■ Written instruction
Tally the lines that include the word "picture" and reply with nothing but the total.

##############################

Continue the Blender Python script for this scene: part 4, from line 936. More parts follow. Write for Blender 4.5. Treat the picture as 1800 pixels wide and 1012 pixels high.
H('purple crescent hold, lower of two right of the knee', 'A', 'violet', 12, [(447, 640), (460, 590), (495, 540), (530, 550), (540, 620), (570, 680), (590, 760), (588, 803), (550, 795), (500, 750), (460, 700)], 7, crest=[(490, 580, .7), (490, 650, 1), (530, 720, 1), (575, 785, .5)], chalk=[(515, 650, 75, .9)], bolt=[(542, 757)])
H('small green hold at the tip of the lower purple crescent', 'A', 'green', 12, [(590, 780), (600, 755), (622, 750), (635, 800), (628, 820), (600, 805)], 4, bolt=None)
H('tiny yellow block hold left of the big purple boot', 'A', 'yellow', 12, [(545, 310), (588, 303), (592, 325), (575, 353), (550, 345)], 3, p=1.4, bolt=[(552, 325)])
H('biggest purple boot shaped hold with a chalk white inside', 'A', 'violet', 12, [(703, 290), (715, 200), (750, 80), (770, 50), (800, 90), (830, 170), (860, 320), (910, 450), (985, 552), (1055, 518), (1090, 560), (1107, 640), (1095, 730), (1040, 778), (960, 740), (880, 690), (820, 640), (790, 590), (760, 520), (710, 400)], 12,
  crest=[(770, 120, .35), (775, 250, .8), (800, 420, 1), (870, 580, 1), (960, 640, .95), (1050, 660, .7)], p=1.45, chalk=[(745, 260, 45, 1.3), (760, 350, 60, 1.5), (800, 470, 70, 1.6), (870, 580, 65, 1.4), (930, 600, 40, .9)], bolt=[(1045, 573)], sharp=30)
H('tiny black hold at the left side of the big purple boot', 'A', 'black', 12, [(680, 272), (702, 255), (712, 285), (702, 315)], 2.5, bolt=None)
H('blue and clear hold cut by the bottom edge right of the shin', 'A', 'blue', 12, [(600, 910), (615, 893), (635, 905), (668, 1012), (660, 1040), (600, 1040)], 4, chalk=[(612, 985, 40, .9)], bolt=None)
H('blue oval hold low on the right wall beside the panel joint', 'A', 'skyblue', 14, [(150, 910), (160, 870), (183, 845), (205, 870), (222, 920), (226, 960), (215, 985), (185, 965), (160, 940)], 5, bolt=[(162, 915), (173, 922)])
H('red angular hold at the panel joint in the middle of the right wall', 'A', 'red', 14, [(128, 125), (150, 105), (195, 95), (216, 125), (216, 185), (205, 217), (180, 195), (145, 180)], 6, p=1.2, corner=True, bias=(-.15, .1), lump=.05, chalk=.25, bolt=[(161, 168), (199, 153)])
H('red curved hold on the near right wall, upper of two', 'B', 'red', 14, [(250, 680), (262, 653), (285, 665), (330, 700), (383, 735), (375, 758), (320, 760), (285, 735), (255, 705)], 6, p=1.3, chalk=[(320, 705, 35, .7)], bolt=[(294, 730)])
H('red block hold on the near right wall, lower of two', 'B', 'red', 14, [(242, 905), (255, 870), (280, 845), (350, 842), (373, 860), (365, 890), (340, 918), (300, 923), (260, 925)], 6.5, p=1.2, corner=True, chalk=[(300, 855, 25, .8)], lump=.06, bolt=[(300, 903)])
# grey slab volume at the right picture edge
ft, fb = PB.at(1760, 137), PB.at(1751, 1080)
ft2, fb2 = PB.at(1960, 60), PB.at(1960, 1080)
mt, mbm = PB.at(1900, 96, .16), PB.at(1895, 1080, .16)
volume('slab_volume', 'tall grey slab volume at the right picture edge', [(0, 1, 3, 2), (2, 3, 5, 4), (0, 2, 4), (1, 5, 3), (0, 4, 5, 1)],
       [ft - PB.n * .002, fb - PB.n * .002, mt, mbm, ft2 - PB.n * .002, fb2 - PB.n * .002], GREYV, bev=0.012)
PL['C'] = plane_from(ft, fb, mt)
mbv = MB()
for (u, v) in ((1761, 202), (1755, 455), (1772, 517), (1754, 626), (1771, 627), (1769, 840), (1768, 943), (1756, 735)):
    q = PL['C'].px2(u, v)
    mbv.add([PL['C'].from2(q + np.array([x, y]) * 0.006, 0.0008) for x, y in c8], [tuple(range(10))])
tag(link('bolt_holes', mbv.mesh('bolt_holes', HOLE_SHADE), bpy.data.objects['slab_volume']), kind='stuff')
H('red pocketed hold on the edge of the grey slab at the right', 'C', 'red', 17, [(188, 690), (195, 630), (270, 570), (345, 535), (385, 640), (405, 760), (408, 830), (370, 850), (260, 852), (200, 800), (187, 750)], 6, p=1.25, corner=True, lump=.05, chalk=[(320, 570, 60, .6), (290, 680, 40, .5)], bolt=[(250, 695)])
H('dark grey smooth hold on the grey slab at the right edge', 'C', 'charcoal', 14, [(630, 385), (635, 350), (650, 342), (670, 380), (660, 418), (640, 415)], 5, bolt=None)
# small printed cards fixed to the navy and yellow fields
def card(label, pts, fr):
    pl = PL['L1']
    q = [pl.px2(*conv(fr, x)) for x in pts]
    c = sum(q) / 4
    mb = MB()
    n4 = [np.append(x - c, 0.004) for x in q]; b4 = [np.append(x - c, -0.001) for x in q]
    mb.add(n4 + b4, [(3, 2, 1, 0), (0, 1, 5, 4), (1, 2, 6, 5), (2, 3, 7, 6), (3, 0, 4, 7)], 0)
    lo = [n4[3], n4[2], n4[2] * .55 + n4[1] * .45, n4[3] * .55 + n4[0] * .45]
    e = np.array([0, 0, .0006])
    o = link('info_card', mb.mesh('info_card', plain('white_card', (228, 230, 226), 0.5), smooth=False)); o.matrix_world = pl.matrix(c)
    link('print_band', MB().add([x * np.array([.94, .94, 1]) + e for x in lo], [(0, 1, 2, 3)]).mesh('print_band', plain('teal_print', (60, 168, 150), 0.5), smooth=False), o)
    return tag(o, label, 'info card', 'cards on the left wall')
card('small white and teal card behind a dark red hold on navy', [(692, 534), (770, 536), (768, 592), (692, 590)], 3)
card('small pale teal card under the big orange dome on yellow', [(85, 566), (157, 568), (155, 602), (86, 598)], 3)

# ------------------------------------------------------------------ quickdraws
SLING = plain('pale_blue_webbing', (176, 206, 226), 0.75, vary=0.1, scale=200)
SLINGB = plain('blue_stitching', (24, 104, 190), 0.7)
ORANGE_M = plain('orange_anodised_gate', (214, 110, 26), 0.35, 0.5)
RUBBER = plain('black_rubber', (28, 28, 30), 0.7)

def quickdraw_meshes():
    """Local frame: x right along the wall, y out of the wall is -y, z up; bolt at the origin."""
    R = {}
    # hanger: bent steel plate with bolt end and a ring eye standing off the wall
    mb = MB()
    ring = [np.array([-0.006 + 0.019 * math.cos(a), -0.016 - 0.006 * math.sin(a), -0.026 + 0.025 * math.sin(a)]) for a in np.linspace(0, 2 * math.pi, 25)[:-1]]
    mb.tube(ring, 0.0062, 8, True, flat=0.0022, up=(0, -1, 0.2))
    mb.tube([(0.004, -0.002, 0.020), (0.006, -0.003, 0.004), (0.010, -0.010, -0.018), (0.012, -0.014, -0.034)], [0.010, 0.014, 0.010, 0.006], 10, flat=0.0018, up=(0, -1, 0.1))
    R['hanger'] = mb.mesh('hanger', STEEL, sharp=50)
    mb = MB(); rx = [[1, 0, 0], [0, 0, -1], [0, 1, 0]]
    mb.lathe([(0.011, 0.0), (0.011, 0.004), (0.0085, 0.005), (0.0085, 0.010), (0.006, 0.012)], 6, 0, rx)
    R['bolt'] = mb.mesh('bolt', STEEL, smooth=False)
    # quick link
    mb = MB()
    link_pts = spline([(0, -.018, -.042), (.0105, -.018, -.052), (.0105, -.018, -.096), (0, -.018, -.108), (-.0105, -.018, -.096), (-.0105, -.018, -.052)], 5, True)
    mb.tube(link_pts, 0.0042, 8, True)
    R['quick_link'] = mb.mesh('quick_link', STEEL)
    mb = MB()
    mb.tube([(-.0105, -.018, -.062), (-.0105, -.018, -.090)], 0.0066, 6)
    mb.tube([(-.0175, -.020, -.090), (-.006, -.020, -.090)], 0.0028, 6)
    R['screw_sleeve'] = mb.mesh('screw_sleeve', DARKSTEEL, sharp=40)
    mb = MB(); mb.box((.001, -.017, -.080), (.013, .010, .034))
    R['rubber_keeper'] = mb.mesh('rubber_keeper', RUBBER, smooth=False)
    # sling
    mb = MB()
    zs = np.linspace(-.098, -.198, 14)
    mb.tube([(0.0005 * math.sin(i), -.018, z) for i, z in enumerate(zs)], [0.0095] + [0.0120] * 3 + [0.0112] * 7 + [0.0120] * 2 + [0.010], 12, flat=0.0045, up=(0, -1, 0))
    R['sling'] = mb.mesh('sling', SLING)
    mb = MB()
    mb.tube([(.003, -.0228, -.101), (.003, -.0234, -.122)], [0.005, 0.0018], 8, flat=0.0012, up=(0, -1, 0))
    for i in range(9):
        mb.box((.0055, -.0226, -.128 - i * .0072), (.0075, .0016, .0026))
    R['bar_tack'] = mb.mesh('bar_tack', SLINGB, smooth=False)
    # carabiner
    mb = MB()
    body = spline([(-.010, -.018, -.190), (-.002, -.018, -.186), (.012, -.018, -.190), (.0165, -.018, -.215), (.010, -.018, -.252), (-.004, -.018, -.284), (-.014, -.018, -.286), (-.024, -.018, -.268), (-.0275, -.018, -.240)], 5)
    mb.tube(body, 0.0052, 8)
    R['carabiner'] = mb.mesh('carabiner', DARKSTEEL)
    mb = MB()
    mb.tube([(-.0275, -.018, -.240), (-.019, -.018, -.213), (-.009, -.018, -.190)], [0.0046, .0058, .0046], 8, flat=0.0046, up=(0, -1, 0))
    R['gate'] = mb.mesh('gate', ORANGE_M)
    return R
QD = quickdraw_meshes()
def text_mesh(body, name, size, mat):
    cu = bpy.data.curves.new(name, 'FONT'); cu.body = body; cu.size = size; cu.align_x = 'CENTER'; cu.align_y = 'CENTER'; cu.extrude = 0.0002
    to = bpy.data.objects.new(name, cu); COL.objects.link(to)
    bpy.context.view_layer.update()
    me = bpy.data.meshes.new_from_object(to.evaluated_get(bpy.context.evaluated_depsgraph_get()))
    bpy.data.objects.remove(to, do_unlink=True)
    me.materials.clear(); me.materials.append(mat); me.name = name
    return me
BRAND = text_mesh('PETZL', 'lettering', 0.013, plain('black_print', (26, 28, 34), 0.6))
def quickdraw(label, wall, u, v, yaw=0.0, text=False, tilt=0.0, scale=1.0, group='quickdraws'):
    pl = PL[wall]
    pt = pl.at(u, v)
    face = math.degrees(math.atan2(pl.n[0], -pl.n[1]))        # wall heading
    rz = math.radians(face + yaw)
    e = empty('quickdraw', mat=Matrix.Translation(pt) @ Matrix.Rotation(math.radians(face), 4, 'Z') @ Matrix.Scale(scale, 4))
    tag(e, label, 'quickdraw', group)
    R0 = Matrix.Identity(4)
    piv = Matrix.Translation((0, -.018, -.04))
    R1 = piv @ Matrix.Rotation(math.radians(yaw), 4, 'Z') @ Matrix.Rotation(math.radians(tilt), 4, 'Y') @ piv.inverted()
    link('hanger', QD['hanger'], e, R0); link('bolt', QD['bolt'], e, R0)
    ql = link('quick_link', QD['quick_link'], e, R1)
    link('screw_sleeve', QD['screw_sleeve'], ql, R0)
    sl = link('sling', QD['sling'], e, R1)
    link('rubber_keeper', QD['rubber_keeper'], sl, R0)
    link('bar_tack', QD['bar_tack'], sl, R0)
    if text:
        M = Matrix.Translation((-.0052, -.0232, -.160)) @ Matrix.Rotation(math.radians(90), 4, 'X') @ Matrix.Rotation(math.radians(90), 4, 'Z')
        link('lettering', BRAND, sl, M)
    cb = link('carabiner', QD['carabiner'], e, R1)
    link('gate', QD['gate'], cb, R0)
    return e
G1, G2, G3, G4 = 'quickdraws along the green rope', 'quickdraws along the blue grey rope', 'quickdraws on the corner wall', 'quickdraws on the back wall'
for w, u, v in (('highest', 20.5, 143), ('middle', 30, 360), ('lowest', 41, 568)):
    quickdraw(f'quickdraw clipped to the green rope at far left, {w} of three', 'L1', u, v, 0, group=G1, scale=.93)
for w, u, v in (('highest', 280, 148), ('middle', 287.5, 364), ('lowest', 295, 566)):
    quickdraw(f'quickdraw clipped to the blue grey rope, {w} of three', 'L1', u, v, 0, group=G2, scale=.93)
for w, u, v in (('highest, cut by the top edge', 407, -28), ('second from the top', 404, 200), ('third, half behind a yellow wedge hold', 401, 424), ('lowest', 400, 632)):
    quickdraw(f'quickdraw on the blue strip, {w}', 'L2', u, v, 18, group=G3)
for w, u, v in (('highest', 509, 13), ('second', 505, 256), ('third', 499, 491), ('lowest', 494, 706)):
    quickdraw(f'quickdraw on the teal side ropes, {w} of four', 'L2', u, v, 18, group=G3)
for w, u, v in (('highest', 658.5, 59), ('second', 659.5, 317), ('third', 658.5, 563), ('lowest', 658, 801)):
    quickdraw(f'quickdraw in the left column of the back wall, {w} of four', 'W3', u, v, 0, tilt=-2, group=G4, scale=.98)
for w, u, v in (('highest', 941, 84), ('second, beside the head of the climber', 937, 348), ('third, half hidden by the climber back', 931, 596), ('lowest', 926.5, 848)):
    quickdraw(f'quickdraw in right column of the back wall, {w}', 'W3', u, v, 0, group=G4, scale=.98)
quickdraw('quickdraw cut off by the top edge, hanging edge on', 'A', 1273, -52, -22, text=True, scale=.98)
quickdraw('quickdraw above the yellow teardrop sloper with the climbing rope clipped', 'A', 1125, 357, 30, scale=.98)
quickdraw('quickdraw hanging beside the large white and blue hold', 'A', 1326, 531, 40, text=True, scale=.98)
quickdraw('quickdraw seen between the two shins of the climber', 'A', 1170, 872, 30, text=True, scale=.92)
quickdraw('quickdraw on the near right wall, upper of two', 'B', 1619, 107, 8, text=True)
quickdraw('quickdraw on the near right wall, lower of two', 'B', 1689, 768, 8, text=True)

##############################

■ Completed exercise
3